Crown Prince Rudolf, the heir to the Habsburg throne, committed suicide at Meyerling in 1889.

This epoch was characterised by a broadening and radicalization of economic, political and cultural activity, the beginnings of mass society. The first modern art movements, the Succession, Naturalism, Impressionism were founded. A non-decorational architectural style developed in opposition to the also innovative Art Nouveau.

Cafe society began to support a cultural class who had a commercial, not patronage, relationship to their customers and readers. Die Weltbühne grew directly out of this non-aristocratic, secular, commercial cultural scene, particularly commercial theatre.

There were new movements in the social sciences and philosophy, psychoanalysis and logical positivism. Nietzsche’s work became influential, after his descent into madness in 1888.

One of the most influential periodicals was Maximilian Harden’s Zukunft (future), which, among other things, conducted a long crusade against an allegedly homosexual circle of courtiers around Kaiser William II.

Karl Kraus founded his periodical Die Fackel (the torch) in Vienna, in 1899.

The European Great Powers created two opposed alliance systems: The Central Powers of German, Austria-Hungary and Italy, against the peripheral powers Britain, France and Russia.

After a series of diplomatic crises, particularly in the Balkans, and an arms race, particularly between the British and German navies, the First World War broke out in August 1914.

After four years of unprecedented slaughter, the First World War ended in November 1918 with the collapse of the German, Austro-Hungarian and Ottoman (Turkish) empires. The Czarist Russian Empire had collapsed in the Russian Revolution the previous year.

The peace settlement created at Versailles, and in various other treaties, saw the birth of new countries, Yugoslavia and Czechoslovakia out of the remnants of the Habsburg and Ottoman Empires. Borders shifted dramatically.

In 1918, the theatre review journal Die Schaubühne, published by Siegfried Jacobsohn, changed its name to the Weltbühne, and with its main contributors, Kurt Tucholsky and Carl von Ossietzky, became the main voice of left-liberal support for the new Weimar Republic, and against the continuity of militarism, and a reactionary spirit in the judicial system and the state bureaucracy.

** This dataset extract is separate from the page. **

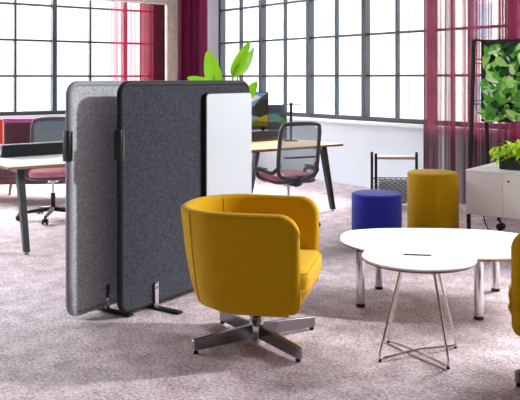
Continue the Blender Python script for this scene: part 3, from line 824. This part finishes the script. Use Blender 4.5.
def leaf(bm, base, d, up, L, Wd, mi=0, bend=.25, n=7, fold=.15, shape=1.0):
    d = d.normalized(); side = d.cross(up).normalized(); u = side.cross(d).normalized()
    prev = None
    for i in range(n+1):
        t_ = i/n
        c = base+d*L*t_-u*bend*L*t_*t_
        w_ = Wd*.5*(math.sin(PI*min(1, t_**.8*.97+.03))**shape)*(1-.25*t_)
        if i == n: w_ = .0006
        if i == 0: w_ = .002
        row = [bm.verts.new(c-side*w_+u*fold*w_), bm.verts.new(c), bm.verts.new(c+side*w_+u*fold*w_)]
        if prev:
            for k in range(2):
                f = bm.faces.new((prev[k], prev[k+1], row[k+1], row[k])); f.material_index = mi
        prev = row
pl = FL+cf*.62+cs*.29+Vector((0, 0, z1))
t = thing('potted_plant', 'lime green leafy plant in a black trough on the white cabinet', 'plant', pl, cang)
bm = NB(); box(bm, -.39, .45, -.11, .11, .001, .105, bev=.004); obj('planter', bm, M['black'], t)
bm = NB(); box(bm, -.38, .44, -.10, .10, .1055, .11); obj('soil', bm, M['soil'], t)
bm = NB()
for k in range(620):
    bx = random.uniform(-.38, .46); by = random.uniform(-.12, .12)
    hz = random.uniform(.07, .27)*(1-.12*abs((bx-.05)/.4))
    a = random.uniform(0, 2*PI); out = random.uniform(.3, 1)
    b0 = Vector((bx*1.08+.05*math.cos(a)*out, by*1.5+.05*math.sin(a)*out, hz-.0+(.02 if random.random() < .2 else 0)))
    leaf(bm, b0, Vector((math.cos(a), math.sin(a), random.uniform(-.9, .4))), Vector((0, 0, 1)), random.uniform(.045, .075), random.uniform(.03, .045), mi=random.choice((0, 0, 1)), bend=.3, n=4)
for k in range(30):
    a = random.uniform(PI*.6, PI*1.5)
    b0 = Vector((-.41+random.uniform(-.05, .04), random.uniform(-.12, .12), random.uniform(.07, .19)))
    leaf(bm, b0, Vector((math.cos(a), math.sin(a), -.6)), Vector((0, 0, 1)), .06, .04, mi=random.choice((0, 1)), n=4)
fo = obj('foliage', bm, [M['lime'], M['lime2']], t)
bm = NB()
for k in range(40):
    x = random.uniform(-.32, .42); y = random.uniform(-.09, .09)
    tube(bm, [(x, y, .125), (x*1.05, y*1.2, .20)], .003, 5)
obj('stems', bm, M['stem'], t)
# ------------------------------------------------------------------ A-frame stand with green wall
ec = Vector((2.233, 7.795, 0))
t = thing('green_wall_stand', 'black A-frame ladder stand carrying a panel of green leaves', 'plant stand', ec, cang)
GW = .86; ztop = 1.79; zb_ = .985
for sx in (0, GW):
    for (x0, x1, f0, f1) in ((-.045, -.030, -.10, -.28), (.01, .0, .03, .22)):
        if sx: x0, x1 = -x0, -x1
        bm = NB(); a = Vector((sx+x0, f0, ztop)); b = Vector((sx+x1, f1, .0))
        rr = []
        for p in (a, b): rr.append([bm.verts.new(p+Vector((dx*.015, dy*.015, 0))) for dx, dy in ((-1, -1), (1, -1), (1, 1), (-1, 1))])
        for k in range(4): bm.faces.new((rr[0][k], rr[0][(k+1) % 4], rr[1][(k+1) % 4], rr[1][k]))
        bm.faces.new(rr[0]); bm.faces.new(rr[1]); obj('leg', bm, M['black_metal'], t, smooth=False)
    bm = NB(); q = 1 if sx else -1; xx = sorted((sx+q*.06, sx-q*.02)); box(bm, xx[0], xx[1], -.115, .045, ztop, ztop+.016, bev=.002); obj('top_bracket', bm, M['black_metal'], t)
bm = NB(); box(bm, -.02, GW+.02, .0, .045, ztop-.002, ztop+.014, bev=.002); obj('top_bar', bm, M['black_metal'], t)
for z in (1.605, 1.565, 1.195, 1.16):
    bm = NB(); k = (ztop-z)/ztop
    tube(bm, [(-.045+.015*k, -.10-.18*k, z), (.01, .03+.19*k, z)], .006, 8); obj('rung', bm, M['black_metal'], t)
bm = NB(); box(bm, .0, GW, -.03, .0, zb_, ztop-.005, bev=.003); pn = obj('panel', bm, M['black'], t)
bm = NB()
for k in range(300):
    x = random.uniform(.01, GW-.01); z = random.uniform(zb_+.01, ztop-.03); lay = (k/300)
    a = random.choice((random.gauss(-PI*.25, .5), random.gauss(-PI*.75, .5), random.uniform(-PI, PI)))
    d = Vector((math.cos(a), -.15-.35*random.random(), math.sin(a)))
    r = random.random()
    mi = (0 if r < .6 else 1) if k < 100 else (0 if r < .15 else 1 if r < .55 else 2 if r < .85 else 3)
    L = random.uniform(.09, .17)
    if x+d.x*L < .01: d.x = abs(d.x)
    if z+d.z*L < zb_-.02: d.z = .2
    if z+d.z*L > ztop: d.z = -d.z
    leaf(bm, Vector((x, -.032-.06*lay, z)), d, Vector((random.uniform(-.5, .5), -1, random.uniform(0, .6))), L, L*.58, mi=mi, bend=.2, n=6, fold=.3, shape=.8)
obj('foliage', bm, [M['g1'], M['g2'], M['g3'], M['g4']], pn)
# ------------------------------------------------------------------ big-leaf plant behind the screens
PY = 6.75
pb = Vector((-.33, PY, 0))
t = thing('banana_plant', 'broad-leaved green plant rising from behind the charcoal screen', 'plant', pb)
bm = NB(); lathe(bm, [(0, .001), (.14, .001), (.15, .01), (.185, .38), (.188, .40), (.17, .40), (.165, .36), (0, .36)], 40); obj('pot', bm, M['pot'], t)
bm = NB(); lathe(bm, [(0, .362), (.163, .362), (.12, .375), (0, .38)], 24); obj('soil', bm, M['soil'], t)
def px(x, y, Y): return Vector(((x-260)/F*Y, Y, H-(y-78)/F*Y))-pb
def bigleaf(p0, p1, wd, Y0, Y1, m, upv, fold=.2, bend=.06, shape=.75):
    a = px(*p0, Y0); b = px(*p1, Y1)
    bm = NB(); leaf(bm, a, b-a, upv, (b-a).length, wd, bend=bend, n=16, fold=fold, shape=shape)
    lf = obj('leaf', bm, m, t, auto=80)
    bm = NB(); q = Vector((a.x*.25, a.y*.25, .37)); tube(bm, spline([q, q.lerp(a, .5)+Vector((a.x*.12, 0, .1)), a, a.lerp(b, .35)-Vector((0, 0, 0))], 6), .008, 8)
    obj('stalk', bm, M['stem'], lf)
bigleaf((216, 89), (207, 50), .165, 6.7, 6.6, M['leaf_big'], Vector((.2, -1, .1)), bend=-.06, shape=.5)
bigleaf((216, 90), (188, 77), .15, 6.85, 6.7, M['leaf_big'], Vector((0, -.8, .6)), shape=.5)
bigleaf((233, 77), (249, 41), .125, 6.8, 6.75, M['leaf_big'], Vector((-.3, -1, .1)), bend=.08, shape=.6)
bigleaf((238, 75), (255, 47), .10, 6.95, 6.95, M['leaf_pale'], Vector((.7, -1, .1)), fold=.5)
bigleaf((245, 99), (257, 82), .11, 6.6, 6.55, M['leaf_big'], Vector((0, -1, .3)), shape=.5)
# ------------------------------------------------------------------ camera, light
cam = bpy.data.cameras.new('camera'); co = bpy.data.objects.new('camera', cam); COL.objects.link(co)
co.location = (0, 0, H); co.rotation_euler = (PI/2, 0, 0)
cam.sensor_width = 36; cam.sensor_fit = 'HORIZONTAL'; cam.lens = F/520*36; cam.shift_y = -122/520
cam.clip_start = .1; cam.clip_end = 400
SC.camera = co
w = bpy.data.worlds.new('sky'); SC.world = w; w.use_nodes = True
bg = w.node_tree.nodes['Background']; bg.inputs[0].default_value = (.90, .96, 1.0, 1); bg.inputs[1].default_value = 1.25
def area(name, loc, rot, sx, sy, power=0, portal=False, col=(1, 1, 1)):
    l = bpy.data.lights.new(name, 'AREA'); l.shape = 'RECTANGLE'; l.size = sx; l.size_y = sy; l.energy = power; l.color = col
    if portal: l.cycles.is_portal = True
    o = bpy.data.objects.new(name, l); COL.objects.link(o); o.location = loc; o.rotation_euler = rot
    return o
def aim(o, d): o.rotation_euler = Vector(d).to_track_quat('-Z', 'Y').to_euler()
o = area('window_portal', room((WP0+WP1)/2, -.005, (SILL+TOP)/2), (0, 0, 0), WP1-WP0, TOP-SILL, 1, True); aim(o, -V)
o = area('window_portal', room(.005, (LQ0+LQ1)/2, (SILL+TOP)/2), (0, 0, 0), LQ0-LQ1, TOP-SILL, 1, True); aim(o, W)
for i, (p, q) in enumerate(((6, -3), (6, -8), (10.5, -3), (10.5, -8))):
    area('ceiling_fill', room(p, q, CZ-.03), (0, 0, ANG), 1.2, 1.2, 6, col=(1, .97, .93))  # faint fill lights added under the ceiling, out of view
def sun(d, el, strength, ang, col):
    l = bpy.data.lights.new('daylight', 'SUN'); l.energy = strength; l.angle = math.radians(ang); l.color = col
    o = bpy.data.objects.new('daylight', l); COL.objects.link(o); o.location = (0, 20, 30)
    aim(o, (d.x*math.cos(math.radians(el)), d.y*math.cos(math.radians(el)), -math.sin(math.radians(el))))
sun((-V).normalized(), 32, 13.5, 42, (.985, .99, 1))
sun((W*.96+V*.27).normalized(), 24, 13.5, 45, (.97, .985, 1))
l = bpy.data.lights.new('added_spot', 'SPOT'); l.energy = 850; l.spot_size = math.radians(34); l.spot_blend = .7; l.shadow_soft_size = .12  # added spot, lights the felt screens from the right
o = bpy.data.objects.new('added_spot', l); COL.objects.link(o); o.location = (5.0, 4.78, 3.85); aim(o, Vector((-.9, 4.7, .6))-o.location)
l = bpy.data.lights.new('added_spot', 'SPOT'); l.energy = 330; l.spot_size = math.radians(32); l.spot_blend = .8; l.shadow_soft_size = .12  # second added spot, brightens the leaf panel and cabinet front
o = bpy.data.objects.new('added_spot', l); COL.objects.link(o); o.location = (1.6, 3.9, 3.85); aim(o, Vector((2.75, 7.4, 1.2))-o.location)
SC.view_settings.view_transform = 'Standard'; SC.view_settings.look = 'None'; SC.view_settings.gamma = 1
SC.view_settings.exposure = 0.7; SC.view_settings.use_curve_mapping = False
SC.cycles.use_denoising = True
SC.cycles.max_bounces = 8; SC.cycles.diffuse_bounces = 5; SC.cycles.transparent_max_bounces = 24
SC.cycles.sample_clamp_indirect = 8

The Weimar Republic experienced turbulent times, political violence and economic chaos, and collapsed in 1933, when the Nazis came to power.

Kurt Tucholsky left Germany in 1932, and died, probably by suicide, in Swedish exile, in 1935. Karl Kraus died of natural causes in 1936. Ossietzky was imprisoned after conviction in the Weltbühne case, and died after his health had been broken by mistreatment in captivity. He was awarded the Nobel Peace prize.

The Nazis took terrorist measures against their opponents, but they also struggled for cultural hegemony by means of a policy of  ‘coordination’. They stripped prominent intellectuals of German citizenship and drove them into exile. They tried to impose their definition of what was normal and what was decadent or perverse. They burned the books of authors of whom they disapproved, held an exhibition of ‘degenerate’ art, and only allowed publication by authors who were members of the official writers’ association, and Goebbels’ propaganda ministry.